Ryder Guests on Final Strangers With Candy
September 27 -- Say it ain't so: Cable's zippy Comedy Central might be canceling the sage, delightfully back-ass-wards Strangers With Candy show.
If your response is "What's Strangers With Candy?" consider yourself part of the problem rather than the solution. As a modern take on the after-school-special formula, Strangers With Candy has gathered a cult following in its three seasons. The series centers around 47-year-old screw-off Jerri Blank (brilliant sicko Amy Sedaris), who returns to Flatpoint High School 32 years after she dropped out to pursue a diploma-less life of sex, drugs, booze, and cockroaches.
The show's series finale — unless some divine miracle intervenes — is Monday, Oct. 2, at 10 p.m. In it, pixie-ish actress Winona Ryder revisits themes from the 1989 movie that also put her on the cult-status radar: Heathers.
Sedaris and her Candy co-creators thought Ryder would reject their invitation to appear on the show. In a recent chat on the Comedy Central Web site, actor-writer Paul Dinello said, "We used to be in negotiation with Wynona Ryder [sic], but she seems to have cooled." His co-star Stephen Colbert added, "Maybe Matt Damon [Ryder's ex-boyfriend] was a fan.

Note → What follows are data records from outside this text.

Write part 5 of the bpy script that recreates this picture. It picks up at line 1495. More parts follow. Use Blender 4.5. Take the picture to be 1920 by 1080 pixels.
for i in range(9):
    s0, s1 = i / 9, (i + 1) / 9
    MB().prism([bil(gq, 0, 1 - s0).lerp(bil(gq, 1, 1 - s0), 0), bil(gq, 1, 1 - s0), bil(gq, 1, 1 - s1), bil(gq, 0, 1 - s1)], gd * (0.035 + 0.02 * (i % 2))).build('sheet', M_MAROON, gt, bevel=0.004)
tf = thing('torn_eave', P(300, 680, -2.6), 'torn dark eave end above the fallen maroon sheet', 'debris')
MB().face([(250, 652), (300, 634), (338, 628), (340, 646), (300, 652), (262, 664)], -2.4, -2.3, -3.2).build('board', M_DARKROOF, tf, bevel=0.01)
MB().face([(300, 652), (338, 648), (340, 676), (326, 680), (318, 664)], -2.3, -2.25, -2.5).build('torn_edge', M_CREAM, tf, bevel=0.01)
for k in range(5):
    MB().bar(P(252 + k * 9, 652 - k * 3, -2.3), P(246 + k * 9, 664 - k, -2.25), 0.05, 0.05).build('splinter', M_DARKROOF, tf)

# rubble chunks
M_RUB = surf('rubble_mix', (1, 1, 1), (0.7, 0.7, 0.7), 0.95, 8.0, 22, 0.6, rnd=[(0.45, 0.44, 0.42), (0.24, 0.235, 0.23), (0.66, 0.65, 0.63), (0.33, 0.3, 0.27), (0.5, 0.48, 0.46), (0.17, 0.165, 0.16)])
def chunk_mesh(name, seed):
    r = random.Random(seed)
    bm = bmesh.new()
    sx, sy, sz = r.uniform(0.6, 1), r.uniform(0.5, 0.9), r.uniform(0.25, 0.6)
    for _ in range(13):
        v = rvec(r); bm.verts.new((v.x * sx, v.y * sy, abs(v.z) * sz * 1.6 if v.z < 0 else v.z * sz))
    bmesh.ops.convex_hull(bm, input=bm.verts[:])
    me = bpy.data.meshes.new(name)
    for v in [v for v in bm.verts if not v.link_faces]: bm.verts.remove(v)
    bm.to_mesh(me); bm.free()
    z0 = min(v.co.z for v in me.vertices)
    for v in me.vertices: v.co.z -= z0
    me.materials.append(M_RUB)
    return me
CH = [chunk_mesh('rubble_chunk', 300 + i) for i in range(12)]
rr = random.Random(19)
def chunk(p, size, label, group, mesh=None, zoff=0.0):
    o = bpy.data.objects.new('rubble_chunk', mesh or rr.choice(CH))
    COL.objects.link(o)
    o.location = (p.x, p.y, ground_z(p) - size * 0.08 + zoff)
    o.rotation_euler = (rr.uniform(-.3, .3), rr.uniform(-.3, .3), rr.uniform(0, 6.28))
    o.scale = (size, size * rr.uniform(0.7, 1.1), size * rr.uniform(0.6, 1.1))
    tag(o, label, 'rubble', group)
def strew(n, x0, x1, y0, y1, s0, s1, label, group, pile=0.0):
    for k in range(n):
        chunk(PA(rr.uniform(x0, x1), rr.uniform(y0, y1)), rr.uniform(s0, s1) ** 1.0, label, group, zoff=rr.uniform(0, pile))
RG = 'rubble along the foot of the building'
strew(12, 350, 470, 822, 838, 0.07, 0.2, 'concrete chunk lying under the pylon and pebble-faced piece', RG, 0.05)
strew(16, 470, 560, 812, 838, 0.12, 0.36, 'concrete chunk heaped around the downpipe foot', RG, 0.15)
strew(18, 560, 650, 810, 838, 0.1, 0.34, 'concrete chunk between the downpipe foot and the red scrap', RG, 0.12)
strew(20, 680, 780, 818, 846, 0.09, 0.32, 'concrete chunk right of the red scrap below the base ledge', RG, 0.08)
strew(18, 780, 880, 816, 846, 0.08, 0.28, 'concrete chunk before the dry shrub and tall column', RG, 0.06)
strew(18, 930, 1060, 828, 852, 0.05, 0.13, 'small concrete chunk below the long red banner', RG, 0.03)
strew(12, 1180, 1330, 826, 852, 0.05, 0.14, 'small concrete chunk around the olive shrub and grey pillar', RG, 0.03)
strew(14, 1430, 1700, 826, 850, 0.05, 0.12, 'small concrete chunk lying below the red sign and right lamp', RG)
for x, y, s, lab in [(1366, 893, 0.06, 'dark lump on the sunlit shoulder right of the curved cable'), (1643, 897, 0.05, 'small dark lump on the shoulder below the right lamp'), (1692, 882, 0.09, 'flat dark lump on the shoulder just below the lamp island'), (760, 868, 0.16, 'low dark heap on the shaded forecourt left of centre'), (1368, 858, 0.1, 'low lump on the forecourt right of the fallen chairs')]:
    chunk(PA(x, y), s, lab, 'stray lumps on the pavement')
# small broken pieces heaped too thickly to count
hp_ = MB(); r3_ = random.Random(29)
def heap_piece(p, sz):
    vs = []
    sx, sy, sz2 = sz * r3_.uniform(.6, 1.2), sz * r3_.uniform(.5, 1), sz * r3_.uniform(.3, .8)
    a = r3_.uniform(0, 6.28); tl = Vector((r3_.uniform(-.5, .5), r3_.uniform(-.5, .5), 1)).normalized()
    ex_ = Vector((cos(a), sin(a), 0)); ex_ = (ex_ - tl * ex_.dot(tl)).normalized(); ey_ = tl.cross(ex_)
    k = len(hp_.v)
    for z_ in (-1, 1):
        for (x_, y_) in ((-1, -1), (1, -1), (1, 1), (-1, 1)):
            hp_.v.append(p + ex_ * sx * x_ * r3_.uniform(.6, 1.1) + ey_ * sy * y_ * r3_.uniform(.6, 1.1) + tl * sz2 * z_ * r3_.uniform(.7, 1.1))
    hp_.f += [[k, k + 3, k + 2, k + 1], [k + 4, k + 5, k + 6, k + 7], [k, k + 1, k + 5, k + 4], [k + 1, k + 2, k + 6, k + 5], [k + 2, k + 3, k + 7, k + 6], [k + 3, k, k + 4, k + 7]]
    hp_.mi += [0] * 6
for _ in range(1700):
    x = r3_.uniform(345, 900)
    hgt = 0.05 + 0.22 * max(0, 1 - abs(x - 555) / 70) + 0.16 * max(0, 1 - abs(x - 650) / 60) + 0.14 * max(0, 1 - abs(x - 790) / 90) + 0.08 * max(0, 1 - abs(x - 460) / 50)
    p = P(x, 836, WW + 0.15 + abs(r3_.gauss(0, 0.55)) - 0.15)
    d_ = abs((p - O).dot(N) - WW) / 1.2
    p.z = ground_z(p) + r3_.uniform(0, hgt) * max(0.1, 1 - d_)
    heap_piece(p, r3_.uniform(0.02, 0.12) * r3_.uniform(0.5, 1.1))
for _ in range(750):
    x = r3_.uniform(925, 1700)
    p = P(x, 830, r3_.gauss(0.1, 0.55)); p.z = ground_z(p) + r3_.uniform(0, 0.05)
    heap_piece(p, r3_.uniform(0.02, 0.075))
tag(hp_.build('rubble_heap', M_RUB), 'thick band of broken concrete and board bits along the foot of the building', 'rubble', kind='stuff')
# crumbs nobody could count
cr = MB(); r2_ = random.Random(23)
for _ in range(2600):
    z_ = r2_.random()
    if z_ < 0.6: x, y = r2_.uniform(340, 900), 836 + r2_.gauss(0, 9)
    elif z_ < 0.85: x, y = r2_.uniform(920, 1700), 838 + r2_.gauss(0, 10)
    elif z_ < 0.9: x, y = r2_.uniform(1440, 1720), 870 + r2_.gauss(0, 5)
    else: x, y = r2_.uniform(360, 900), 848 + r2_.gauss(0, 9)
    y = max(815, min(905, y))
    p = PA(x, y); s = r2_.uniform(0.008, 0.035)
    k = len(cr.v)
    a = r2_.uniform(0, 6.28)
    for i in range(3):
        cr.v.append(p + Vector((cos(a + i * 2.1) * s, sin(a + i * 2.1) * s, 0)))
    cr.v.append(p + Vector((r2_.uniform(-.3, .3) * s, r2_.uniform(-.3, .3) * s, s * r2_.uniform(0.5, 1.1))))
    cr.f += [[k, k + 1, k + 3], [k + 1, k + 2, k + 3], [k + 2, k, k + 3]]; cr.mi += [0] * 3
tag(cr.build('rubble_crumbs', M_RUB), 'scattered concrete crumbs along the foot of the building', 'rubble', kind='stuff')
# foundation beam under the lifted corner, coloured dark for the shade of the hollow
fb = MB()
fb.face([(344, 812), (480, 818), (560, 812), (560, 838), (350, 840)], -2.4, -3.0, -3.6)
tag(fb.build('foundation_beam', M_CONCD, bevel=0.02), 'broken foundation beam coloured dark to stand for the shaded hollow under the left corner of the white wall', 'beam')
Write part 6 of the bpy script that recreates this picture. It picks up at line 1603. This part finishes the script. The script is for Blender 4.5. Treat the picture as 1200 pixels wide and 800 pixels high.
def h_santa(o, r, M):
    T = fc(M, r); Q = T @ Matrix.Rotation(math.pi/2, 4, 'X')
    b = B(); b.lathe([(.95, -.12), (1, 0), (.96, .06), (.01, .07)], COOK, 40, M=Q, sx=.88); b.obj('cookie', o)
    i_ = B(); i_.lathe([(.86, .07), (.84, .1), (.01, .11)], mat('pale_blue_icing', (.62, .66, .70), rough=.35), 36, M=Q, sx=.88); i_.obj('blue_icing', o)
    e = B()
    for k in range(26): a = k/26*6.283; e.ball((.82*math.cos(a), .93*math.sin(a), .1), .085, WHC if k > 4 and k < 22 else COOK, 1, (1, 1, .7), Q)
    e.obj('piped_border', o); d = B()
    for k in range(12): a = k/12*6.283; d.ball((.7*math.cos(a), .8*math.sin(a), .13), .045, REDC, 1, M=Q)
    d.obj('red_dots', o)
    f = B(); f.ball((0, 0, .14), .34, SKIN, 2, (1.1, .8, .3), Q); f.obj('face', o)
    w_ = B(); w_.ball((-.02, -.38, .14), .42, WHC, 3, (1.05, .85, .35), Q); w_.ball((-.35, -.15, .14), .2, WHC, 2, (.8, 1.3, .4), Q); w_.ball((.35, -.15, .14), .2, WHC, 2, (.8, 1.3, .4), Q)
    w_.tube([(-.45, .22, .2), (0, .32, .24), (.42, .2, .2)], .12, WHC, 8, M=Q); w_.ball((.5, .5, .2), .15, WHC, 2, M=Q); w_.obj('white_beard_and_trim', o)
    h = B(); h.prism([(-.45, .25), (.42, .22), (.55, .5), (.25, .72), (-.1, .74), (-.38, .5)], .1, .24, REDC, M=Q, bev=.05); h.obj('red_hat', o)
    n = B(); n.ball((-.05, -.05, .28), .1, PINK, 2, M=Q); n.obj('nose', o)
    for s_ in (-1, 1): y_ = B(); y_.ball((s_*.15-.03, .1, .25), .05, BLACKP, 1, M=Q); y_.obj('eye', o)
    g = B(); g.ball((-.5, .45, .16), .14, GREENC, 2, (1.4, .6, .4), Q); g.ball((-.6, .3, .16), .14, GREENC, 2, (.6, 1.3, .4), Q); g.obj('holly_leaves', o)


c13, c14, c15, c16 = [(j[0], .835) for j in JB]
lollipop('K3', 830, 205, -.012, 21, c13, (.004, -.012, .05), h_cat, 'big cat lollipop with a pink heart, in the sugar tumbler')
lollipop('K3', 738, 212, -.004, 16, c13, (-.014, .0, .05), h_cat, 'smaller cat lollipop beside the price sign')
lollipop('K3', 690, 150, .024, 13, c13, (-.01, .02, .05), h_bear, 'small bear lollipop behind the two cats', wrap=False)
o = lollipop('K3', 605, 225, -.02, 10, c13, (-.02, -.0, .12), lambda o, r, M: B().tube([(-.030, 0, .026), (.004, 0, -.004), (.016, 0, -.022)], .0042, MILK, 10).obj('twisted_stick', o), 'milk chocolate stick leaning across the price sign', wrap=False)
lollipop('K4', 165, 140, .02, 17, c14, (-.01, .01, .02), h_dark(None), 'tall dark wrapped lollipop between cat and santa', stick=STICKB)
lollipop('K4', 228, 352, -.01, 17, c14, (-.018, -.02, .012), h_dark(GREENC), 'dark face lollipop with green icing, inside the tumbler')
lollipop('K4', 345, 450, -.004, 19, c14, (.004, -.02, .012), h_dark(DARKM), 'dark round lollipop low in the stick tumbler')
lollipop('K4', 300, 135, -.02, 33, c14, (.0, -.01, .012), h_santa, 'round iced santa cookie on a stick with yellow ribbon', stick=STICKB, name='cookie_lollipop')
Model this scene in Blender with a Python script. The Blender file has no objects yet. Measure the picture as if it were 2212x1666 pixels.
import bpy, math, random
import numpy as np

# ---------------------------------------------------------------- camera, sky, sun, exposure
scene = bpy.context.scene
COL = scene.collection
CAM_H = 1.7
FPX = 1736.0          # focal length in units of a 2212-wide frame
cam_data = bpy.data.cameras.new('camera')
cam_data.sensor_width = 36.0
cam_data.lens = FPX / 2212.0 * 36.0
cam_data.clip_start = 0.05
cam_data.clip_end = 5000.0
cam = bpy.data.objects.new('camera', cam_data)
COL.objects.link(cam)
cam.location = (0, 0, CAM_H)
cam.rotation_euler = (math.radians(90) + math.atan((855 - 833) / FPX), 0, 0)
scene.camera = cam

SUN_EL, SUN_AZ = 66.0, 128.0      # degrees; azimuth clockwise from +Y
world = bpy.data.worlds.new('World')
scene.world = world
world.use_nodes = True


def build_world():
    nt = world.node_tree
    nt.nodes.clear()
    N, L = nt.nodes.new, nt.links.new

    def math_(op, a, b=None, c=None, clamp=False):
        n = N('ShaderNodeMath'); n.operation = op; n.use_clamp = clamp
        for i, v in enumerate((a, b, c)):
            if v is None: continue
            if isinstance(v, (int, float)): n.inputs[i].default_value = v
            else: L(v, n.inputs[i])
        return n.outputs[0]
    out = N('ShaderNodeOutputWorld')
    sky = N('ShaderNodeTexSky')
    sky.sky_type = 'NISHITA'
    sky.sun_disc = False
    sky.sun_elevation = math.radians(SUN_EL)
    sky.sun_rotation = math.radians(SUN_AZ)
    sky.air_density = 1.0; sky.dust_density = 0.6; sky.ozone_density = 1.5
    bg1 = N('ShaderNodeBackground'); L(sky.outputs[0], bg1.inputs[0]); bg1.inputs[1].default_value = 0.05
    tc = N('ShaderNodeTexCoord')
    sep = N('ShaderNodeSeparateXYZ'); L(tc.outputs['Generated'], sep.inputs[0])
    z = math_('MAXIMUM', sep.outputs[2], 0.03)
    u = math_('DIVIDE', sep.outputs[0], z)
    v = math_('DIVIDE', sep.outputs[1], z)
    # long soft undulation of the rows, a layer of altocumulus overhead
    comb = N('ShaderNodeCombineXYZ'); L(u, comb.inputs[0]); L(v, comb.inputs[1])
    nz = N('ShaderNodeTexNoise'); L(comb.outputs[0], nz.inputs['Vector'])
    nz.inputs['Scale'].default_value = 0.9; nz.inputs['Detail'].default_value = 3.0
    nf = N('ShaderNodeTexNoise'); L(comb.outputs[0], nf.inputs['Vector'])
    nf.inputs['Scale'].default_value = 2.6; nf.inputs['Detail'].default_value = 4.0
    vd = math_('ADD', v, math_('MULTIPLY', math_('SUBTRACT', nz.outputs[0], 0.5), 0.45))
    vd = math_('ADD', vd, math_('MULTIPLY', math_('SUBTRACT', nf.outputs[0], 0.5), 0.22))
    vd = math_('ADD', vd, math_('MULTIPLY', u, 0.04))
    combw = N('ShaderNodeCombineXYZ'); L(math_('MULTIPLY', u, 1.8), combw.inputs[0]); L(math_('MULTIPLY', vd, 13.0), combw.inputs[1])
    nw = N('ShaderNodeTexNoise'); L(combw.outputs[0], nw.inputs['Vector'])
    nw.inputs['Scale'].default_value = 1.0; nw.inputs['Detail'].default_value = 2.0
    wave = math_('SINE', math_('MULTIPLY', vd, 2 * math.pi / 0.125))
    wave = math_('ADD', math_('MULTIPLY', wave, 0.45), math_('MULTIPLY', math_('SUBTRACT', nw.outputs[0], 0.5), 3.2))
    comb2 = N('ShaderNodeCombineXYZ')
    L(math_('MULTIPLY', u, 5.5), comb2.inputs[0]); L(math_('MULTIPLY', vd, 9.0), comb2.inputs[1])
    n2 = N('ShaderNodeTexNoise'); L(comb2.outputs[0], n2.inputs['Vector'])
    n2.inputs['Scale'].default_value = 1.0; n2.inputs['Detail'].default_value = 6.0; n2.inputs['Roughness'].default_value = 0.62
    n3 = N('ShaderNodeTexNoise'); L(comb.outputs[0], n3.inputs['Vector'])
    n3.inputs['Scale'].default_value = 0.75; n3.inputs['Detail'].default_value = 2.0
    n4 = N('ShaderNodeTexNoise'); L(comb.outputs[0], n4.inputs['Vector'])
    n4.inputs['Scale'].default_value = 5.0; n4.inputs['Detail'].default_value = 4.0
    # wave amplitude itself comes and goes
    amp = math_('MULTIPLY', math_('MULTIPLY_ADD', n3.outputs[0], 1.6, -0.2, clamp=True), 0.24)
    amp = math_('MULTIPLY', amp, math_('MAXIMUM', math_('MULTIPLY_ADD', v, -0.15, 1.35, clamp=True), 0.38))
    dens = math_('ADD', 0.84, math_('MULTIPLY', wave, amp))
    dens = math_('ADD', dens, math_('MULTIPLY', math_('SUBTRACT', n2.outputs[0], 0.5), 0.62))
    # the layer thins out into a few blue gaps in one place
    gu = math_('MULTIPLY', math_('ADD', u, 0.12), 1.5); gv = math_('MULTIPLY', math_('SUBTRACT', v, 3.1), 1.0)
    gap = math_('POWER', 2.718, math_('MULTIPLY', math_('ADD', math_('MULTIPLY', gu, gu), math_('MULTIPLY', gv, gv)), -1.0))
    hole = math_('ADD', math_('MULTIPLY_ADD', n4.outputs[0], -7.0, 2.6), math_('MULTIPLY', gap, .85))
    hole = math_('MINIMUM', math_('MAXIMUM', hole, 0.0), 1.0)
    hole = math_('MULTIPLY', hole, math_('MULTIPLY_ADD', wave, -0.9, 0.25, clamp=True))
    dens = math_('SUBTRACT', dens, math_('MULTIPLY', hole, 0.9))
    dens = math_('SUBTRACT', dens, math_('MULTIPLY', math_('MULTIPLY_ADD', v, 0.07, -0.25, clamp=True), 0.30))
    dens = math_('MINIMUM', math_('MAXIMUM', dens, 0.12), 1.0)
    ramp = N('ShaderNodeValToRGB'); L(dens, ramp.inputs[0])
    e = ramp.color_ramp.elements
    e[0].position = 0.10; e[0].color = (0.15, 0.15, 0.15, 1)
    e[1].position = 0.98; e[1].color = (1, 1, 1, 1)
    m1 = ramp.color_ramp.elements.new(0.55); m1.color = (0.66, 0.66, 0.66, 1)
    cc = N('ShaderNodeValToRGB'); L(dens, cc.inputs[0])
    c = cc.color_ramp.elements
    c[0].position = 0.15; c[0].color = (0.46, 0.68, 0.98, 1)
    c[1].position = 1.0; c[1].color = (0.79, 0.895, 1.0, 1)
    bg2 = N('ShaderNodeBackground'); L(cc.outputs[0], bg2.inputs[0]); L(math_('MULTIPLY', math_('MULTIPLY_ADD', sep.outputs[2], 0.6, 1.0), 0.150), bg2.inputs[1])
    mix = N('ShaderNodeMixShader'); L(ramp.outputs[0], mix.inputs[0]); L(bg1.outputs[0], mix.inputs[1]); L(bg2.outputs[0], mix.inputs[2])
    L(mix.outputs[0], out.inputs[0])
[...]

Now that that's over, she's changed her mind." Sedaris chimed in, "That's funny!"
But hip chick Ryder will appear on the show to give frumpy Jerri a makeover so Flatpoint's prize jock (Paul Rudd) will ask her out. The catch? Ryder's in a She's All That-style contest with her bitchy peers, who plan to take Jerri down the hard way. Janeane Garofalo, Cheri Oteri, and Mark McKinney also star in the final SWC episode.
A trailer promoting the episode shows Jerri, usually a sloppy mess with a Sandy Duncan haircut, as a sexy woman who looks like a cross between Amanda Peet and Jenny McCarthy.
This is the genius of Sedaris, who wears a fat suit, dons skintight sweat pants, and rolls her upper lip into painful contortions in order to get into character. When asked who she believes the show's core audience is, Sedaris told a fan, "Homosexuals and 14-year-olds and farmers and ghosts." That pretty much sums up the beyond-weird, joyous mess that is (was?) Strangers With Candy.